イチローの場合、年齢的な因子が足を引っ張り、期待される数値は芳しくない。成績予想で定評のあるクレイ・ダベンポート氏は、イチローの2016年の成績をこう予測した。
打数 284
安打 71安打
打率 .250
この数値は、近年のイチローの成績、そして過去に同じようなタイプの選手が、その年齢に達したときにどのような結果を残していたかによってはじき出される。決して、主観的なものではなく、データをベースに算出されている。
今季の成績を見る限り、イチローはこれまでのデータを覆していると言っていい。
すでに42歳になっているイチローの場合、参考にすべき選手が少なくなっており、数字に振れ幅が出てくるのは当然だが、あえて参考にするなら、日本ではいろいろと物議をかもしているピート・ローズということになる。
ローズは44歳までメジャーで活躍するレベルだった。
今後のイチローの成績を予想するためにも、ふたりの40歳以降の成績を比べてみよう。
ローズの場合、40歳のシーズンに140安打を打ち、これはリーグトップの数字だった(シーズン短縮だったため、少ない)。もう、バリバリの現役である。

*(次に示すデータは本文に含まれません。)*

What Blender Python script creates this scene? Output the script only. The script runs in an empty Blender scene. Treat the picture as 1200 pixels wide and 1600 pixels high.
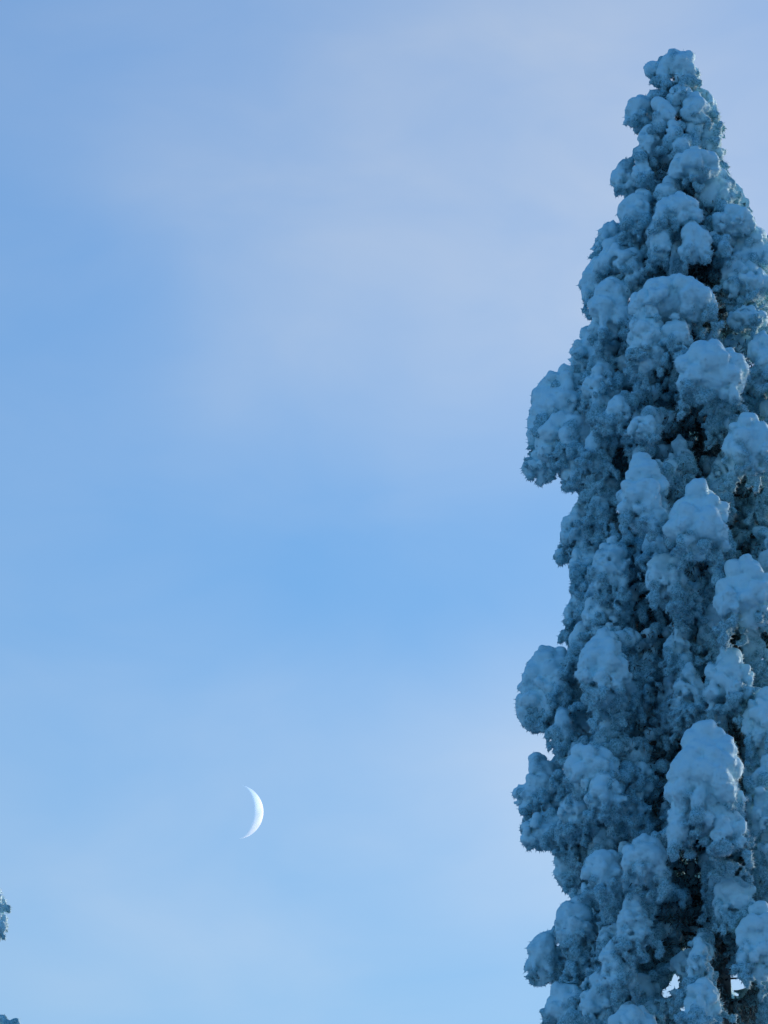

しかし41歳のシーズンに打率が急降下し、42歳では打率が2割4分5厘にまで下降してしまう。限界説が流れたと記憶するが、43歳、44歳と持ち直していることに驚く。43歳で打率2割8分6厘、44歳では出塁率が4割近くまでアップしており(四球を多く取っている)、不惑を超えた自分なりの打撃を発見していることをうかがわせる。
ローズは44歳まではメジャーリーグで十分に活躍できるレベルの選手だったことがデータから見て取れるのだ。